JohnMo Posted April 21 Posted April 21 31 minutes ago, G and J said: presume I need to calculate the number of linear 100m loops we need to calculate the full UFH flow resistance No, as they are parallel loops, you just calculate the single longest (master loop).
Iceverge Posted April 21 Posted April 21 3 hours ago, G and J said: could go right by the front door I doubt anyone would even notice it if you put one of these fancy covers over the top. 3 hours ago, G and J said: Or it could go near the road and impede a parking space Mounted high on a wall? 3 hours ago, G and J said: In reality the sensible choice was to give up on an ASHP and fit a gas boiler, but, as a matter of principle, we wanted no gas. One bill, no gas standing charge, no prospect of gas leaks, solar driven cooling.
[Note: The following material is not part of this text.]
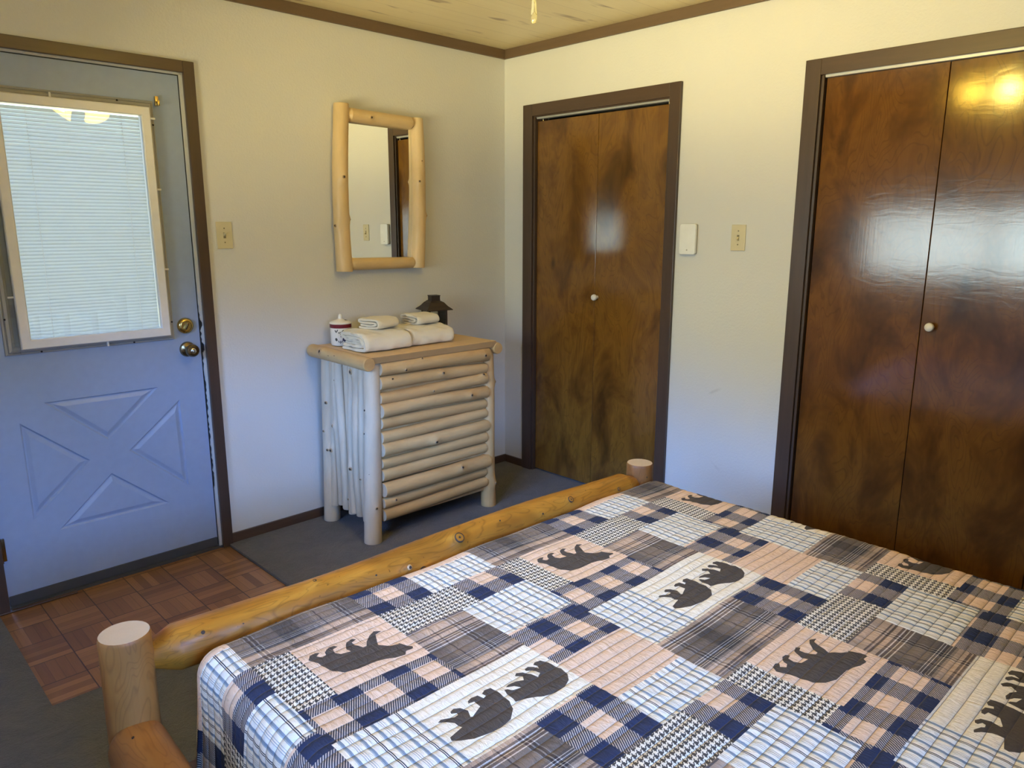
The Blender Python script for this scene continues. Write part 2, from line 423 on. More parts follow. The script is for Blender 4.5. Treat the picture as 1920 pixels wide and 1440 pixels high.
# ------------------------------------------------------------------ quilt materials (UV in centimetres)
NAVY = (.011, .020, .056, 1); PEACH = (.70, .49, .32, 1); QCREAM = (.78, .71, .55, 1); BEAR = (.062, .047, .034, 1)
STITCH = 2.83; STITCH0 = 43.35
def quilt_base(name):
    M, t, b = mat(name)
    uq = N(t, 'ShaderNodeUVMap', uv_map='quilt').outputs[0]; up = N(t, 'ShaderNodeUVMap', uv_map='patch').outputs[0]
    s1 = N(t, 'ShaderNodeSeparateXYZ'); t.links.new(uq, s1.inputs[0])
    s2 = N(t, 'ShaderNodeSeparateXYZ'); t.links.new(up, s2.inputs[0])
    return M, t, b, uq, s1.outputs[0], s1.outputs[1], s2.outputs[0], s2.outputs[1]
def quilt_fin(t, b, c, uq, V, slub=.10):
    r = math_(t, 'FRACT', math_(t, 'DIVIDE', math_(t, 'ADD', V, 1000 * STITCH - STITCH0), STITCH))
    dd = math_(t, 'ABSOLUTE', math_(t, 'SUBTRACT', r, .5))          # .5 on the stitch line
    line = math_(t, 'GREATER_THAN', dd, .5 - .075 / STITCH)
    sl = noise(t, mapping(t, uq, scale=(.35, 1.6, 1)), 1, 3, .6, .6)
    c = mixc(t, math_(t, 'MULTIPLY', math_(t, 'GREATER_THAN', sl, .55), slub), c, (.45, .36, .26, 1), 'MULTIPLY')
    c = mixc(t, math_(t, 'MULTIPLY', line, .62), c, (.12, .085, .05, 1))  # thread colour and the shade of its crease, painted as one dark line
    t.links.new(c, b.inputs['Base Color']); b.inputs['Roughness'].default_value = .85
    h = math_(t, 'SUBTRACT', 1.0, math_(t, 'POWER', math_(t, 'MULTIPLY', dd, 2.0), 5.0))
    n = bump(t, b, h, .8, .0042)
    wr = noise(t, mapping(t, uq, scale=(.8, .25, 1)), 1, 3, .6, .8)
    n = bump(t, b, wr, .8, .0070, n)
    wv = noise(t, mapping(t, uq, scale=(9, 9, 1)), 1, 1)
    bump(t, b, wv, .25, .0005, n)
def q_plain(name, col, slub):
    M, t, b, uq, U, V, u, v = quilt_base(name)
    rgb = N(t, 'ShaderNodeRGB'); rgb.outputs[0].default_value = col
    quilt_fin(t, b, rgb.outputs[0], uq, V, slub); return M
def q_gingham():
    M, t, b, uq, U, V, u, v = quilt_base('quilt_gingham')
    fx = math_(t, 'FRACT', math_(t, 'DIVIDE', math_(t, 'ADD', u, 1150), 11.5)); fy = math_(t, 'FRACT', math_(t, 'DIVIDE', math_(t, 'ADD', v, 1160), 11.6))
    A = math_(t, 'LESS_THAN', fx, .5); B = math_(t, 'LESS_THAN', fy, .5)
    both = math_(t, 'MULTIPLY', A, B); any_ = math_(t, 'MAXIMUM', A, B)
    d = math_(t, 'FRACT', math_(t, 'DIVIDE', math_(t, 'ADD', math_(t, 'MULTIPLY', math_(t, 'ADD', U, 500), 1.0), math_(t, 'MULTIPLY', math_(t, 'ADD', V, 500), .62)), .52))
    tw = math_(t, 'LESS_THAN', d, .60)
    ctw = mixc(t, tw, (.50, .42, .34, 1), (.034, .036, .052, 1))
    c = mixc(t, any_, PEACH, ctw)
    c = mixc(t, both, c, NAVY)
    quilt_fin(t, b, c, uq, V, .04); return M
def q_stripe():
    M, t, b, uq, U, V, u, v = quilt_base('quilt_stripe')
    f = math_(t, 'FRACT', math_(t, 'DIVIDE', math_(t, 'ADD', u, 700), 7.0))
    cr = QCREAM; nv = (.030, .035, .055, 1); bl = (.19, .24, .28, 1); bl2 = (.34, .37, .36, 1); pale = (.74, .72, .62, 1)
    P = 7.0
    st = [(0, cr), (.10, nv), (.30, cr), (.46, nv), (.66, cr), (1.72, bl2), (1.95, bl), (2.45, pale), (3.25, bl2), (3.37, cr), (3.65, bl), (3.77, cr), (4.05, bl2), (4.17, cr),
          (4.95, bl2), (5.2, bl), (5.7, pale)]
    c = ramp(t, f, [(p / P, cc) for p, cc in st], True)
    quilt_fin(t, b, c, uq, V, .05); return M
def q_hound():
    M, t, b, uq, U, V, u, v = quilt_base('quilt_houndstooth')
    Pp = 1.36
    i = math_(t, 'FLOOR', math_(t, 'MULTIPLY', math_(t, 'ADD', U, 200 * Pp), 8 / Pp)); j = math_(t, 'FLOOR', math_(t, 'MULTIPLY', math_(t, 'ADD', V, 200 * Pp), 8 / Pp))
    wc = math_(t, 'LESS_THAN', math_(t, 'MODULO', i, 8.0), 3.5); wf = math_(t, 'LESS_THAN', math_(t, 'MODULO', j, 8.0), 3.5)
    tw = math_(t, 'LESS_THAN', math_(t, 'MODULO', math_(t, 'ADD', i, j), 4.0), 1.5)
    dk = math_(t, 'ADD', math_(t, 'MULTIPLY', tw, wc), math_(t, 'MULTIPLY', math_(t, 'SUBTRACT', 1.0, tw), wf))
    c = mixc(t, dk, QCREAM, (.055, .046, .038, 1))
    quilt_fin(t, b, c, uq, V, .0); return M
def q_plaid():
    M, t, b, uq, U, V, u, v = quilt_base('quilt_plaid')
    # bands across the patch (v measured from the brown and white stripe group)
    pe = (.62, .47, .33, 1); tp = (.33, .26, .20, 1); dk = (.10, .080, .062, 1); bk = (.022, .024, .032, 1); wt = (.78, .74, .66, 1); br = (.10, .060, .042, 1); nv = (.04, .045, .06, 1)
    P = 36.0; o0 = 8.0
    L = [(-8, tp), (-6.2, nv), (-5.8, pe), (-2.6, br), (-2.1, pe), (-1.7, br), (-1.2, pe), (0, br), (.55, wt), (.8, br), (1.35, wt), (1.6, br), (2.3, wt), (2.55, dk), (5, (.13, .10, .075, 1)), (7.4, dk),
         (8.0, bk), (8.55, wt), (8.68, bk), (9.15, wt), (9.28, bk), (9.75, wt), (9.88, bk), (10.35, wt), (10.48, bk), (11.0, (.30, .24, .18, 1)), (11.6, pe), (13.6, br), (14.1, pe), (14.5, br), (14.9, tp)]
    fv = math_(t, 'FRACT', math_(t, 'DIVIDE', math_(t, 'ADD', v, 36 * 40 + o0), P))
    cv = ramp(t, fv, [((p + o0) / P, c) for p, c in L[:31]], True)
    P2 = 22.0
    L2 = [(0, pe), (1.4, br), (1.8, pe), (5.8, pe), (6.2, wt), (6.5, br), (7.2, wt), (7.5, br), (8.2, wt), (8.5, tp), (12.5, tp), (13.0, dk), (18.0, tp), (20.5, (.40, .33, .26, 1))]
    fu = math_(t, 'FRACT', math_(t, 'DIVIDE', math_(t, 'ADD', u, P2 * 30), P2))
    cu = ramp(t, fu, [(p / P2, c) for p, c in L2], True)
    c = mixc(t, .34, cv, cu)
    c = mixc(t, .42, c, mixc(t, 1.0, cv, cu, 'MULTIPLY'))
    d = math_(t, 'FRACT', math_(t, 'DIVIDE', math_(t, 'ADD', U, math_(t, 'MULTIPLY', math_(t, 'ADD', V, 500), .8)), .4))
    c = mixc(t, math_(t, 'MULTIPLY', math_(t, 'LESS_THAN', d, .5), .14), c, (.03, .03, .04, 1))
    quilt_fin(t, b, c, uq, V, .04); return M
QM = {'peach': q_plain('quilt_peach', PEACH, .15), 'cream': q_plain('quilt_cream', (.78, .69, .51, 1), .10), 'bear': q_plain('quilt_brown_applique', BEAR, .12),
      'ging': q_gingham(), 'stripe': q_stripe(), 'hound': q_hound(), 'plaid': q_plaid()}
QN = list(QM)

# ================================================================== mesh helpers
def new_obj(name, me, parent=None, kind=None, label=None, cat=None, group=None):
    o = bpy.data.objects.new(name, me); COL.objects.link(o)
    if parent is not None: o.parent = parent
    if kind: o['kind'] = kind
    if label: o['label'] = label
    if cat: o['category'] = cat
    if group: o['group'] = group
    return o
def empty(name, loc, rz=0, **kw):
    o = new_obj(name, None, **kw); o.location = loc; o.rotation_euler = (0, 0, rz); o.empty_display_size = .1
    return o
def from_bm(name, bm, mats, parent=None, smooth=False, **kw):
    me = bpy.data.meshes.new(name)
    bmesh.ops.recalc_face_normals(bm, faces=bm.faces)
    bm.to_mesh(me); bm.free()
    for m_ in (mats if isinstance(mats, (list, tuple)) else [mats]): me.materials.append(m_)
    if smooth:
        for p in me.polygons: p.use_smooth = True
        try: me.set_sharp_from_angle(angle=radians(40))
        except Exception: pass
    return new_obj(name, me, parent, **kw)
def bx(bm, a, b, bevel=0, mi=0):
    a = Vector(a); b = Vector(b)
    lo = Vector([min(a[i], b[i]) for i in range(3)]); hi = Vector([max(a[i], b[i]) for i in range(3)])
    r = bmesh.ops.create_cube(bm, size=1, matrix=Matrix.Translation((lo + hi) / 2) @ Matrix.Diagonal(((hi - lo)[0], (hi - lo)[1], (hi - lo)[2], 1)))
    vs = set(r['verts']); fs = [f for f in bm.faces if all(v in vs for v in f.verts)]
    for f in fs: f.material_index = mi
    if bevel:
        es = [e for e in bm.edges if all(v in vs for v in e.verts)]
        g = bmesh.ops.bevel(bm, geom=es, offset=bevel, segments=2, affect='EDGES', profile=.5)
        for f in g['faces']: f.material_index = mi
def box(name, a, b, M, parent=None, bevel=0, **kw):
    bm = bmesh.new(); bx(bm, a, b, bevel)
    return from_bm(name, bm, M, parent, **kw)
def boxes(name, lst, M, parent=None, bevel=0, **kw):
    bm = bmesh.new()
    for q in lst: bx(bm, q[0], q[1], bevel, q[2] if len(q) > 2 else 0)
    return from_bm(name, bm, M, parent, **kw)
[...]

No need for a gas registered plumber to tinker if you need to. There's lots to like. Principles are good I suppose but be careful of dieing on any particular hill. As someone who pours a chunk of concrete regularly, flies often, has lots of kids, farms beef and occasionally looses patience with stuff and sets it on fire in the yard, I'm all for principles. Principles prevent environmentally savvy types drowning me in my own juices for the good of the planet.
G and J Posted April 21 Author Posted April 21 32 minutes ago, JohnMo said: No, as they are parallel loops, you just calculate the single longest (master loop). So not analogous to resistors in parallel then. Hmmmm, yet more to learn.
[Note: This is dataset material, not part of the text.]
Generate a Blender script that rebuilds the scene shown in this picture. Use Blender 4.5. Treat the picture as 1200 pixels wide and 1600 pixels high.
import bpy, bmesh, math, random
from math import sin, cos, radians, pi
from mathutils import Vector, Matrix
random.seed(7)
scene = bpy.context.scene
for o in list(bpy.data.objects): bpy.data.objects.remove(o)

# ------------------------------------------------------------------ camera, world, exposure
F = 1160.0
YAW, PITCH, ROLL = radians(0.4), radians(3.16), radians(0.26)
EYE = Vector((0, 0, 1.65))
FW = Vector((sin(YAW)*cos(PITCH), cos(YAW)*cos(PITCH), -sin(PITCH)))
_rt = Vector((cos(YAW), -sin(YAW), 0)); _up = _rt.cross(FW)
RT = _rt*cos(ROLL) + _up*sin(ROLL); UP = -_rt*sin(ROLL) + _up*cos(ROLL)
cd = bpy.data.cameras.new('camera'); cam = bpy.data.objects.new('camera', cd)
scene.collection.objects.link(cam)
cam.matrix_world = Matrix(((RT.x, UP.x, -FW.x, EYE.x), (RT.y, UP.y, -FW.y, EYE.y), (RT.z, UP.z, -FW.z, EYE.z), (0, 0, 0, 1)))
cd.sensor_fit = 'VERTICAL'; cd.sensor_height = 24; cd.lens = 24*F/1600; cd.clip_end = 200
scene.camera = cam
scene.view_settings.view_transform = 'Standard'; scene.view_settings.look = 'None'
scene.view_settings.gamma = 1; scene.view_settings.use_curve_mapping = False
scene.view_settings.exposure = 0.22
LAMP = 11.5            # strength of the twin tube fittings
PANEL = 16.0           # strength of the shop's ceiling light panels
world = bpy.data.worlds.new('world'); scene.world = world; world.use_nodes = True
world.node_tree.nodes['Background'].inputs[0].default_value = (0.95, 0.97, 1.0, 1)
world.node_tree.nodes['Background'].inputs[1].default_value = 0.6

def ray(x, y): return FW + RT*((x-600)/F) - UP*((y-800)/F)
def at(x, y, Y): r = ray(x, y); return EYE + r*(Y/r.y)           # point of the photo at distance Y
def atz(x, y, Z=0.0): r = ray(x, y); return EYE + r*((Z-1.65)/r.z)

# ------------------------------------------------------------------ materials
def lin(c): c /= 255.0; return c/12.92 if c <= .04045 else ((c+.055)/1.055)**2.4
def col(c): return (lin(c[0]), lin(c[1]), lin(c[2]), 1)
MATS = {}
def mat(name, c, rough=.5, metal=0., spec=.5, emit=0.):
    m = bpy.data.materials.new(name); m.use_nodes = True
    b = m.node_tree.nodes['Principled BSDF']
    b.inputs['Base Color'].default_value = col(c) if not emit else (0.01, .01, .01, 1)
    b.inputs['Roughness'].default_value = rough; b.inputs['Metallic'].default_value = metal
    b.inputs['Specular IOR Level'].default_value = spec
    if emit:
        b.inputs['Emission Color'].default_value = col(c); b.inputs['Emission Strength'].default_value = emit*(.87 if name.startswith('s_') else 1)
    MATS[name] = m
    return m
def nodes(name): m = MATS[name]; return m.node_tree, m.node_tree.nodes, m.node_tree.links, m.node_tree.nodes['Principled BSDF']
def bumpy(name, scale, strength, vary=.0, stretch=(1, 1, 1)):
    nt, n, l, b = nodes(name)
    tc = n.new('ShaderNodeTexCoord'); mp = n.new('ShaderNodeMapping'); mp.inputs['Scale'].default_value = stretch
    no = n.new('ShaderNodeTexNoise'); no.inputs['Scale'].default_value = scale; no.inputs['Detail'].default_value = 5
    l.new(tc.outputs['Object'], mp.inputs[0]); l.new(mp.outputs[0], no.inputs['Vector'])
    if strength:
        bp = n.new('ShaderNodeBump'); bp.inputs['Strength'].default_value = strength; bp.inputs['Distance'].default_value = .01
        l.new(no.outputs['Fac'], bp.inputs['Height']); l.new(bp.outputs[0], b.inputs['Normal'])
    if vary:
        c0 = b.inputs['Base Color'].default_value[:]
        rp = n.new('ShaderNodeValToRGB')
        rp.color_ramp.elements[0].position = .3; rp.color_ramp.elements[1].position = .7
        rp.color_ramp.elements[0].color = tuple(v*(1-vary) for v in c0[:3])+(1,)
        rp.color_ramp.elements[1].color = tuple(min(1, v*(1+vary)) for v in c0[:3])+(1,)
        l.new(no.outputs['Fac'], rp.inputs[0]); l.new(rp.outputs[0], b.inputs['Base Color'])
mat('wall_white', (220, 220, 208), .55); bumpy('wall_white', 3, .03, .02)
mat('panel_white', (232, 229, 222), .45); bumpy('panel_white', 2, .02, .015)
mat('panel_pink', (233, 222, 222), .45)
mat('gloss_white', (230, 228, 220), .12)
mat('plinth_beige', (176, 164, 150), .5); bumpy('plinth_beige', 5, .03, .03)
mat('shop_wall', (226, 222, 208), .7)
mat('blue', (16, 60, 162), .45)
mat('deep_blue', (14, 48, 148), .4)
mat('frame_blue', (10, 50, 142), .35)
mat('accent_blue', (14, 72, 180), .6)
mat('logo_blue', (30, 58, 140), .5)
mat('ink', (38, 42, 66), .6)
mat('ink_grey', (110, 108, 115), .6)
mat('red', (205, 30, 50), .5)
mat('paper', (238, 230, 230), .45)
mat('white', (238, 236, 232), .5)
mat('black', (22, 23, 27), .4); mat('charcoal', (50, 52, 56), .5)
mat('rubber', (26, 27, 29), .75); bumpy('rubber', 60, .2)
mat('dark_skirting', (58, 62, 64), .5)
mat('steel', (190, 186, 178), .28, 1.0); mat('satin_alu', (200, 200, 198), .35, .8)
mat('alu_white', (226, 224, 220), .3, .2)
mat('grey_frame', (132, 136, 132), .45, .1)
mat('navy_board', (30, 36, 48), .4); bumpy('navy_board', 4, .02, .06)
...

G and J Posted April 21 Author Posted April 21 32 minutes ago, Iceverge said: be careful of dieing on any particular hill Was hoping for an extended dotage in a shallow hollow near a river and lots and lots of cafés. But I take your point.
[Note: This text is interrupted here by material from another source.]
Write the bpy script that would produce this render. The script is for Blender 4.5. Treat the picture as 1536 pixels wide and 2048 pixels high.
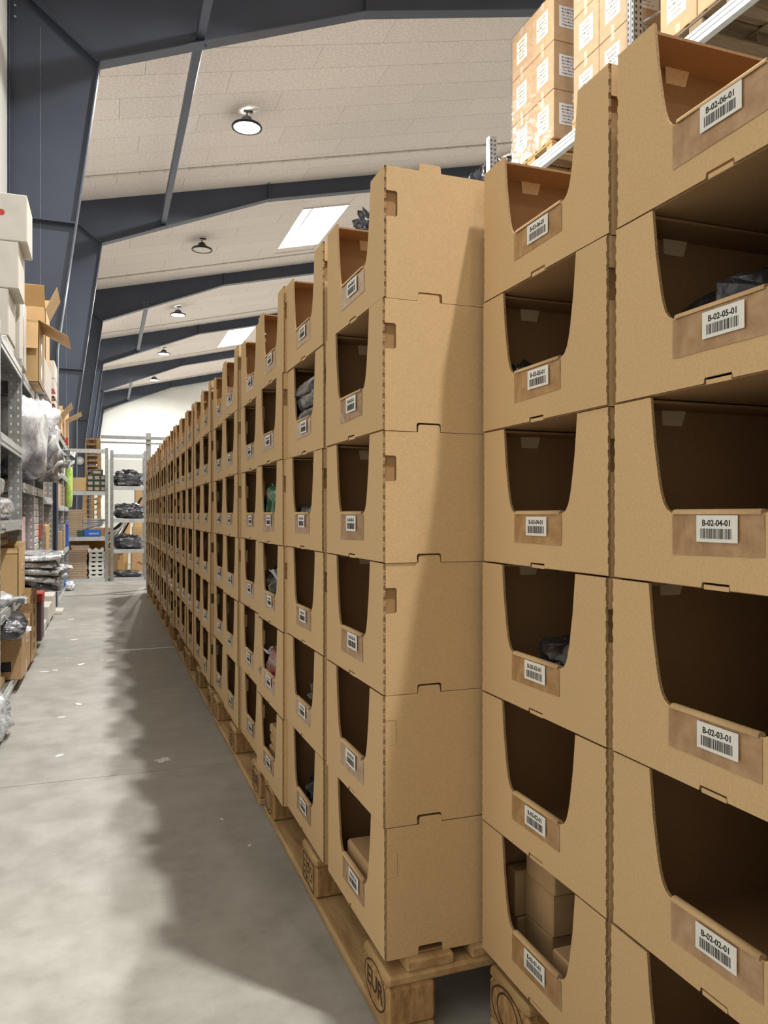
import bpy, bmesh, math, random
from mathutils import Matrix, Vector, noise

for o in list(bpy.data.objects):
    bpy.data.objects.remove(o)
SC = bpy.context.scene
COL = SC.collection
rnd = random.Random(7)
# World axes: +Y runs down the aisle along the row of bins, +X to the right, Z up.

# ------------------------------------------------------------------ camera
F = 1538.0                                    # focal length in pixels of a 1536 x 2048 frame
cd = bpy.data.cameras.new('camera')
cd.sensor_fit = 'HORIZONTAL'; cd.sensor_width = 36.0
cd.lens = 36.0 * F / 1536.0
cd.shift_y = 6.0 / 2048.0
cd.clip_start = 0.05; cd.clip_end = 200
cam = bpy.data.objects.new('camera', cd); COL.objects.link(cam)
cam.location = (0, 0, 1.0)
cam.rotation_euler = (math.pi / 2, 0, -math.atan(558.0 / F))
SC.camera = cam

# ------------------------------------------------------------------ sky, exposure
W = bpy.data.worlds.new('sky'); SC.world = W; W.use_nodes = True
bg = W.node_tree.nodes['Background']
bg.inputs[0].default_value = (1.0, 0.93, 0.90, 1); bg.inputs[1].default_value = 5.5
SC.view_settings.view_transform = 'Standard'
SC.view_settings.look = 'None'
SC.view_settings.gamma = 1.0
SC.view_settings.use_curve_mapping = False
SC.view_settings.exposure = 0.0
LAMP_W = 340.0                                # watts of one bay lamp

# ------------------------------------------------------------------ materials
def srgb(r, g, b):
    f = lambda c: (c / 255 / 12.92) if c / 255 <= .04045 else ((c / 255 + .055) / 1.055) ** 2.4
    return (f(r), f(g), f(b), 1)

def mat(name, rgb, rough=.6, metal=0, var=.06, scale=8, detail=4, bump=0, bscale=60, coat=0, rand=.0,
        stretch=(1, 1, 1), rgb2=None, lo=.35, hi=.65, alpha=1, trans=0, bdist=.004, spec=.5):
    m = bpy.data.materials.new(name); m.use_nodes = True
    nt = m.node_tree; N = nt.nodes; L = nt.links
    p = N['Principled BSDF']
    p.inputs['Roughness'].default_value = rough
    p.inputs['Metallic'].default_value = metal
    p.inputs['Coat Weight'].default_value = coat
    p.inputs['Coat Roughness'].default_value = .15
    p.inputs['Alpha'].default_value = alpha
    p.inputs['Specular IOR Level'].default_value = spec
    p.inputs['Transmission Weight'].default_value = trans
    tc = N.new('ShaderNodeTexCoord'); mp = N.new('ShaderNodeMapping')
    mp.inputs['Scale'].default_value = stretch
    L.new(tc.outputs['Object'], mp.inputs['Vector'])
    c = srgb(*rgb)
    n = N.new('ShaderNodeTexNoise'); n.inputs['Scale'].default_value = scale
    n.inputs['Detail'].default_value = detail
    L.new(mp.outputs[0], n.inputs['Vector'])
    r = N.new('ShaderNodeValToRGB')
    if rgb2:
        a, b = c, srgb(*rgb2)
    else:
        a = tuple(v * (1 - var) for v in c[:3]) + (1,); b = tuple(min(1, v * (1 + var)) for v in c[:3]) + (1,)
    r.color_ramp.elements[0].color = a; r.color_ramp.elements[1].color = b
    r.color_ramp.elements[0].position = lo; r.color_ramp.elements[1].position = hi
    L.new(n.outputs['Fac'], r.inputs['Fac'])
    out = r.outputs[0]
    if rand:
        oi = N.new('ShaderNodeObjectInfo'); mr = N.new('ShaderNodeMapRange')
        mr.inputs[3].default_value = 1 - rand; mr.inputs[4].default_value = 1 + rand
        L.new(oi.outputs['Random'], mr.inputs[0])
        hs = N.new('ShaderNodeHueSaturation'); L.new(mr.outputs[0], hs.inputs['Value'])
        L.new(out, hs.inputs['Color']); out = hs.outputs[0]
    L.new(out, p.inputs['Base Color'])
    if bump:
        n2 = N.new('ShaderNodeTexNoise'); n2.inputs['Scale'].default_value = bscale; n2.inputs['Detail'].default_value = 3
        L.new(mp.outputs[0], n2.inputs['Vector'])
        bp = N.new('ShaderNodeBump'); bp.inputs['Strength'].default_value = bump; bp.inputs['Distance'].default_value = bdist
        L.new(n2.outputs['Fac'], bp.inputs['Height']); L.new(bp.outputs[0], p.inputs['Normal'])
    return m

def glow(name, rgb, s):
    m = bpy.data.materials.new(name); m.use_nodes = True
    p = m.node_tree.nodes['Principled BSDF']
    p.inputs['Base Color'].default_value = rgb + (1,)
    p.inputs['Emission Color'].default_value = rgb + (1,); p.inputs['Emission Strength'].default_value = s
    return m

M = {}
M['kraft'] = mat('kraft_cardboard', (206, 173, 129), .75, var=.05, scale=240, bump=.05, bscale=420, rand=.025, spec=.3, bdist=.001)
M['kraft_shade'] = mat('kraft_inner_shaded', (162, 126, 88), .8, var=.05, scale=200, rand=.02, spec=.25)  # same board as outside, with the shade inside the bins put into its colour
M['kraft_edge'] = mat('corrugated_edge', (128, 100, 68), .9, var=.35, scale=420, rgb2=(172, 140, 98))
M['kraft_lit'] = mat('lit_kraft', (225, 200, 160), .8, var=.05, scale=120)  # lock tab: light falling through the flap is painted as a paler kraft
M['carton'] = mat('brown_carton', (186, 153, 113), .7, var=.06, scale=14, bump=.1, bscale=200, rand=.06, spec=.3)
M['carton_y'] = mat('yellow_brown_carton', (212, 176, 124), .6, var=.05, scale=12, bump=.1, bscale=160, rand=.05)
M['carton_w'] = mat('white_carton', (214, 209, 199), .7, var=.05, scale=9, bump=.08, bscale=120, rand=.03, spec=.3)
M['pack_tape'] = mat('brown_packing_tape', (160, 122, 82), .22, var=.08, scale=40, bump=.5, bscale=95, coat=.5, rgb2=(184, 148, 108), bdist=.002)
M['clear_tape'] = mat('clear_packing_tape', (206, 190, 160), .12, var=.1, scale=30, bump=.6, bscale=70, coat=.7, bdist=.003)
M['paper'] = mat('white_label_paper', (232, 229, 224), .6, var=.02, scale=60)
M['cream'] = mat('cream_label_paper', (236, 226, 196), .6, var=.02, scale=30)
M['ink'] = mat('black_ink', (30, 29, 30), .6, var=.1, scale=50)
M['ink_red'] = mat('red_ink', (196, 62, 54), .6, var=.05, scale=50)
M['wood'] = mat('pallet_wood', (202, 170, 122), .75, var=.2, scale=5, stretch=(9, 1.2, 9), bump=.35, bscale=30, rgb2=(158, 120, 74), rand=.12, lo=.3, hi=.75)
M['wood_grey'] = mat('weathered_wood', (142, 120, 92), .85, var=.2, scale=5, stretch=(9, 1.2, 9), bump=.4, bscale=30, rgb2=(112, 94, 72), rand=.12, lo=.3, hi=.75)
M['block'] = mat('pressed_wood_block', (190, 152, 102), .85, scale=60, stretch=(1, 1, .5), bump=.5, bscale=140, rgb2=(146, 110, 68), rand=.06)
M['steel'] = mat('dark_grey_steel', (64, 71, 86), .42, 0, var=.08, scale=1.2, detail=6, bump=.04, bscale=6, spec=.5)
M['steel_edge'] = mat('grey_steel_edge', (70, 78, 94), .4, 0, var=.06, scale=2, spec=.5)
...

Nickfromwales Posted April 21 Posted April 21 The extra length on the ASHP pipe 'could' be offset by bringing them indoors earlier, I guess, so they're in the heated envelope, but we're really down to a few brass tacks then and I'd rather not have the inconvenience of these pipes traversing the house interior tbh. Somethings gotta give! I have, for a project in Graven Hill, run the ashp pipes through the slab insulation (atop the lower 100mm PIR slab, then capped by another 100mm layer, then 100mm polished concrete (with UFH & mesh)) so that the losses are minimised, as the delta between the pipes and their immediate surroundings are no longer so adverse. That could be possible for you without too much effort methinks; just use 2x28mm Hep2o runs and ditch the underground duo pipe then.